Wednesday, January 22, 2014

Snow Flurry With Madison

One thing to note, Blogger messed this photo up. To view the photo accurately, look at it here.

It finally snowed in Bozeman today. After almost a month of warm temperatures and basically all the snow turning to mush, there's fresh snow!

I had to shot in it of course. Snow is such a lovely reflector, and when that's combined with a cloudy day you get the softest, most beautiful light in the natural world.

Shooting in snow poses one big problem. Exposure. The reading your camera takes off the snow will be way off. This is because snow is white, and the camera doesn't know this. When taking a meter reading, the camera tries to makes the average value in the scene to be medium grey. So if all that is in the frame is snow...well you can see the problem.

When any kind of priority or automatic mode, you're going to come out with very dark pictures. The snow will be a grey and bleh. You're subject will be dark and deathly looking. We don't want that.

To correct this, there are two methods. The first is too shoot with exposure compensation. This tells your camera to over expose the scene an amount determined by you. Usually you can get away with this in a pinch but I wouldn't bet on it. The easiest and most reliable way to shoot in snow is just go manual. With DSLR's today, you can check your exposure as many times you want until you have it exactly right.

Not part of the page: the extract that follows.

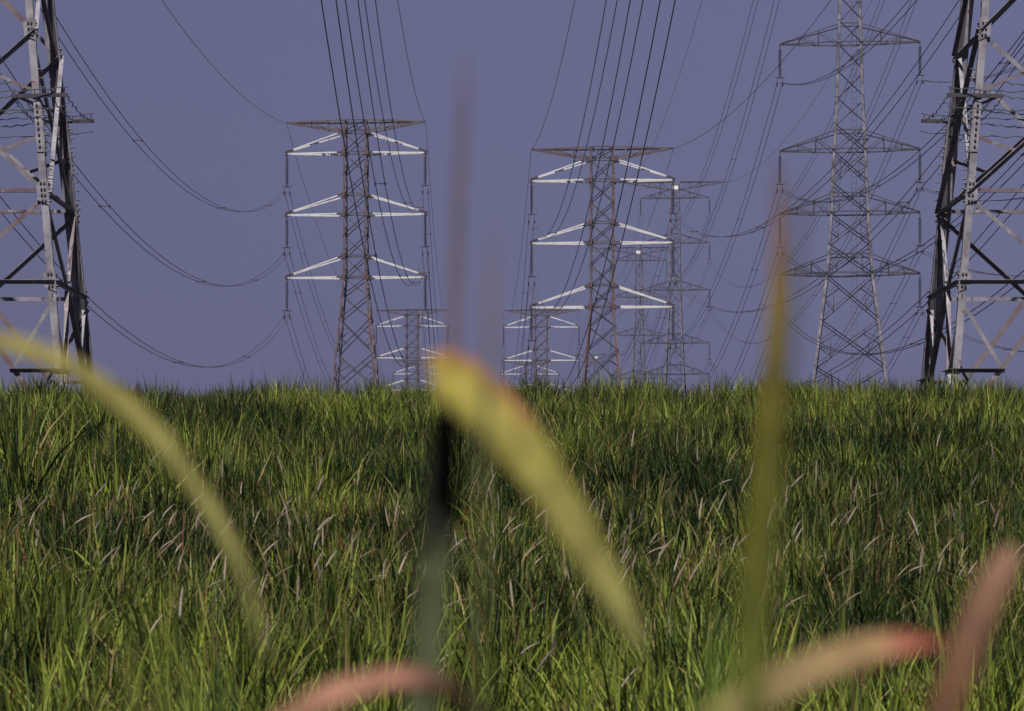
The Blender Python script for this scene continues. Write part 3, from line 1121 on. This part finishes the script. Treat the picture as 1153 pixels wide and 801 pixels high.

Why fight the little mind of the camera when you could just use your own?

For today, it was a cloudy day and snowing pretty hard. So despite the greyness of the sky, light was reflecting everywhere and it was actually pretty bright. I took an initial reading off the meter in my camera, and then fiddled with the setting from there. The camera usually gets you pretty close to the right exposure.

I like to shoot at wide apertures, and today I chose f2.2. Lower than that can it's hard to focus with a moving subject, and any higher it just have too much background.

At ISO100, I ended up using a shutter speed of 1/400. This was exposed for the subjects face, not the background.



One thing to note, Blogger messed this photo up. To view the photo accurately, look at it here. The eye's aren't actually black..I promise. 

In Lr I did quite a bit. Mainly I adjusted clarity and saturation in the hair. And of course the eyes. I over do the eyes for most people, but it's my photo so why make it if you don't like it? 
I softened her skin and got rid of some of the shadows. I also made her lips more colorful. All of these adjustments are really basic. 

So there you have it. A photo taken with all natural light, and one that I actually retouched to improve skin quality, lips, etc. I don't usually do that much, but since today was already different, why not? 

See you tomorrow. 



1 comment:

  1. Hi Madison, this is just beautiful. Love the shot. And thanks for the exposure tip.